Revigoré, je me hisse sur une crête herbeuse modeste qui délimite Italie et Slovénie
A la frontière italo-slovène
Une petite balade vespérale me conduit au bivacco Giuseppe Zanuso, aussi bien tenu que la douzaine de cabanes italiennes précédemment occupées.
La marche du lendemain,dans des montagnes couvertes de forêts, compte parmi les moins exaltantes en deux mois dans les Alpes ; seule source de réjouissances, les hameaux traversés, plus attachants que ceux de Slovénie ou d’Autriche.
Une transition sans saveur
L’anodine partie italienne des Alpes juliennes
Un chemin symbolisant la journée
Le hameau de Laze
Celui de Topolove…
…doté d’une petite église
Première nuit en tente après une semaine dans des abris
La plaine frioulane est toute proche de mon campement. Plutôt que d’y filer droit, je m’accorde un dernier plaisir matinal avec l’ascension du Matajur, point culminant de la frontière italo-sloèvne malgré son élévation quelconque.
Du haut du Matajur
Le sommet aplati du Matajur, vu de loin…
…et de près
Du haut de ses 1645 mètres, vue sur la Slovénie et des chaînons parallèles…

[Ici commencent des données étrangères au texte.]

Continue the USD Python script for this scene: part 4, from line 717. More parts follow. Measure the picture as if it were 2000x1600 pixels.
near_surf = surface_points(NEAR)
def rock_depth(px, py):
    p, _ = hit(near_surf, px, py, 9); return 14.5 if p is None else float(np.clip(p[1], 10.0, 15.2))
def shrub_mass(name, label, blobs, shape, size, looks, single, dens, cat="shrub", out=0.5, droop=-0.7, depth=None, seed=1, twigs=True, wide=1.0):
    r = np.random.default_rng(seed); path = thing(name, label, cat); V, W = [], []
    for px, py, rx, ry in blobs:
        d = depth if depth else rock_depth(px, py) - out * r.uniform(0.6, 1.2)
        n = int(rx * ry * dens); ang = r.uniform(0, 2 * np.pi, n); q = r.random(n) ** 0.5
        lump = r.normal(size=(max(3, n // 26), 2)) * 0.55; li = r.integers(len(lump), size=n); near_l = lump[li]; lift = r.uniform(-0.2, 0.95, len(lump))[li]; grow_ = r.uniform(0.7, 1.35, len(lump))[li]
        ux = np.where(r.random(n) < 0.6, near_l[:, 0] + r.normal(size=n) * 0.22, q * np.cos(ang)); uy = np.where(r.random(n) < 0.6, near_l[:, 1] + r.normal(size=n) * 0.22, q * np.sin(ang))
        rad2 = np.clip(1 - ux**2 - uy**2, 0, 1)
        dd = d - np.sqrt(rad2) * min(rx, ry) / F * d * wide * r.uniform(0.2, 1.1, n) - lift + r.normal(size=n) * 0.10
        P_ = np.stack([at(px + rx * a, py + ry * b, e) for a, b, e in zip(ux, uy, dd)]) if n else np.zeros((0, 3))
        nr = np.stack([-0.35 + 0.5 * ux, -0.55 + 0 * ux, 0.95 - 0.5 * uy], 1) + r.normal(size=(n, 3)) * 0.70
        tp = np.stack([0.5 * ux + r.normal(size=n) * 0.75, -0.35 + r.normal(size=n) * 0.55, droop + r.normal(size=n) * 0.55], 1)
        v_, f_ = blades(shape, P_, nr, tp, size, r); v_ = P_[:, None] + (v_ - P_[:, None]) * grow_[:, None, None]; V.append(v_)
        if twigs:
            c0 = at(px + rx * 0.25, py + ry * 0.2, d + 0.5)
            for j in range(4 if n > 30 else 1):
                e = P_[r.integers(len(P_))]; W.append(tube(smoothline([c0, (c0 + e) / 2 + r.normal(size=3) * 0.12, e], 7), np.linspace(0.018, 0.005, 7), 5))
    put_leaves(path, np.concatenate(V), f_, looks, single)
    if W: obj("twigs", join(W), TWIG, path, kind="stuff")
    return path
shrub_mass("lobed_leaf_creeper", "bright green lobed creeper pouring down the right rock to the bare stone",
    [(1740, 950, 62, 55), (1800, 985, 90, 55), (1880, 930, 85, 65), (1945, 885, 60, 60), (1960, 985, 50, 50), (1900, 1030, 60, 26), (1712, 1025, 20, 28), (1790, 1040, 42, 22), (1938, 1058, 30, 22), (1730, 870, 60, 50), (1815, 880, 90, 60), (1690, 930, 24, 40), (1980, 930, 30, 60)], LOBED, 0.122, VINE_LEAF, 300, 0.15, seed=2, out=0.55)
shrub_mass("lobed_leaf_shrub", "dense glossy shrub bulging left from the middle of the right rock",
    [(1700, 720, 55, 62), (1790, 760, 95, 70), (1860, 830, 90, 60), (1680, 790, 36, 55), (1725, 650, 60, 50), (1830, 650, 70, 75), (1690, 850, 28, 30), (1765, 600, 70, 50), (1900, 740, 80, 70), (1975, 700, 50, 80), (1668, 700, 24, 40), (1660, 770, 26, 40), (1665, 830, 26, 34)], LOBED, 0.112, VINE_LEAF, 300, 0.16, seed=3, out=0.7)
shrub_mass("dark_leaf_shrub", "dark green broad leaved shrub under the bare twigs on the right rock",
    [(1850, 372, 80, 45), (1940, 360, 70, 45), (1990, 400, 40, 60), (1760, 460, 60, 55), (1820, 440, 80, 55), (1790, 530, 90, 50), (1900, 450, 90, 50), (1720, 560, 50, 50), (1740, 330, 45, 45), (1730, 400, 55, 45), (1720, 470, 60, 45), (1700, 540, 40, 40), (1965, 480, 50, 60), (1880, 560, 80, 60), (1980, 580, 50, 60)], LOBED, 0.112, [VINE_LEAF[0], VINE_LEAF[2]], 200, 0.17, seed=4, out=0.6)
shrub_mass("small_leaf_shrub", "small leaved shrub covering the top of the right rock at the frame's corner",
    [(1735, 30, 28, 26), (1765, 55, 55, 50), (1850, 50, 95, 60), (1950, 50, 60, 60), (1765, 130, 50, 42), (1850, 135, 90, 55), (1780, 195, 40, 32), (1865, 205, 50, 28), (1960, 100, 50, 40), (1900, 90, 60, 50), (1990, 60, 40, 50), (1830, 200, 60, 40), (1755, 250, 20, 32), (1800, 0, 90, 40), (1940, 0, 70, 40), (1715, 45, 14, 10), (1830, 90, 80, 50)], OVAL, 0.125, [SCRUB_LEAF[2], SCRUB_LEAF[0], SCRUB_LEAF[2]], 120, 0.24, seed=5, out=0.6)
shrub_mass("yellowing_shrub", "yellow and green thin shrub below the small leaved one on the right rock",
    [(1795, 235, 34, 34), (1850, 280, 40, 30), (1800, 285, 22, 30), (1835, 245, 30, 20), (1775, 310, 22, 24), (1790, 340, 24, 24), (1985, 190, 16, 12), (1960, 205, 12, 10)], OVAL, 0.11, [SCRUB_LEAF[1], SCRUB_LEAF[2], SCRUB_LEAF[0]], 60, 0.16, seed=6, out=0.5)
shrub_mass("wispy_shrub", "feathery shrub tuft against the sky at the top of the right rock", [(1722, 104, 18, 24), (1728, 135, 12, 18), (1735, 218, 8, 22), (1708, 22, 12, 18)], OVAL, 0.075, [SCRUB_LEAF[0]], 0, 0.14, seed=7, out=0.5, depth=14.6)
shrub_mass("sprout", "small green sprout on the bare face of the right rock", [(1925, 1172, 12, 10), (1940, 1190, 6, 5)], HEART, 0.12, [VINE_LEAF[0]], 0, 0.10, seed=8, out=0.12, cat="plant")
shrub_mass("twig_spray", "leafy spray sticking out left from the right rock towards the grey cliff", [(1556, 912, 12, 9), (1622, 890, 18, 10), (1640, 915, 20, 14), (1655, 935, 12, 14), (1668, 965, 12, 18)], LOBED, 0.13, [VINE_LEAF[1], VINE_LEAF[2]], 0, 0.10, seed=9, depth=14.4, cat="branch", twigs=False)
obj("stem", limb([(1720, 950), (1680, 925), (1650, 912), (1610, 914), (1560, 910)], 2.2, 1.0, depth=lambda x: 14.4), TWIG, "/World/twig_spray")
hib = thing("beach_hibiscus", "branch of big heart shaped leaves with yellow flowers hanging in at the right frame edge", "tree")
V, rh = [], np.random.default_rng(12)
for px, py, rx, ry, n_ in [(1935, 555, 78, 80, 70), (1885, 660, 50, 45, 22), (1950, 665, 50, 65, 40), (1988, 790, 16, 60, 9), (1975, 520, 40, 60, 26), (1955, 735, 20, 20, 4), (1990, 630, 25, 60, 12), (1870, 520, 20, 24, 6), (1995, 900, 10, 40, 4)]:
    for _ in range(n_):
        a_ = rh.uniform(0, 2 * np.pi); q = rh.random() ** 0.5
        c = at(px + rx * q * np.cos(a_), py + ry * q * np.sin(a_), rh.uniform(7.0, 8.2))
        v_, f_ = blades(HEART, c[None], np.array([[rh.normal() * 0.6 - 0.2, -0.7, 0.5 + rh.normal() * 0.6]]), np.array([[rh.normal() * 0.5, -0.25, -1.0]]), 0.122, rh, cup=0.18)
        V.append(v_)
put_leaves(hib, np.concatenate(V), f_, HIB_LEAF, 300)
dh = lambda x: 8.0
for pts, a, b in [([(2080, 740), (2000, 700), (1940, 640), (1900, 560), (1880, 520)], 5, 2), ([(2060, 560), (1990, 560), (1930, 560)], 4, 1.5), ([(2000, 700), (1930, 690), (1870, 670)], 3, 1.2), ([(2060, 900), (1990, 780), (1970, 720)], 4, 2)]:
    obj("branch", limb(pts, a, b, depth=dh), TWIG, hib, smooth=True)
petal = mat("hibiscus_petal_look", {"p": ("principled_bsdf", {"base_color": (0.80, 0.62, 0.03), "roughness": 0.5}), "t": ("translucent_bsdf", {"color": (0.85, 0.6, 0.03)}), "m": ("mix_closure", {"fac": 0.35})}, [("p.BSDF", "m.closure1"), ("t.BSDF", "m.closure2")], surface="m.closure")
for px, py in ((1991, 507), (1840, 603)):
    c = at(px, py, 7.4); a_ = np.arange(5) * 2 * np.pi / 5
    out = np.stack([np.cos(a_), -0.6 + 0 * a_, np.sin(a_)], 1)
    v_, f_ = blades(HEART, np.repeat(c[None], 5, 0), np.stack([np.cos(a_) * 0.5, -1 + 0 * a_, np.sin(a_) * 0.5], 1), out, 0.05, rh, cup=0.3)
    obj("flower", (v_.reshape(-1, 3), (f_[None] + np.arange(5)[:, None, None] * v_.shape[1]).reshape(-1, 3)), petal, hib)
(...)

…qui se succèdent jusqu’aux hautes cimes du parc du Triglav…
…et se prolongent vers l’ouest…
…et le parc régional italien des Préalpes Juliennes
Au sud-ouest, le massif se fond dans la plaine frioulane…
…que j’atteins au niveau du village de San Pietro al Natisone
Aucun bus ne semble connecter San Pietro à la gare de Cividale, distante de 6 kilomètres. J’en avale la moitié à pied, le reste en auto-stop, et me retrouve, trois heures plus tard, dans la banlieue de Venise, pour une journée et demie de pause avant une parenthèse islandaise semée d’embûches.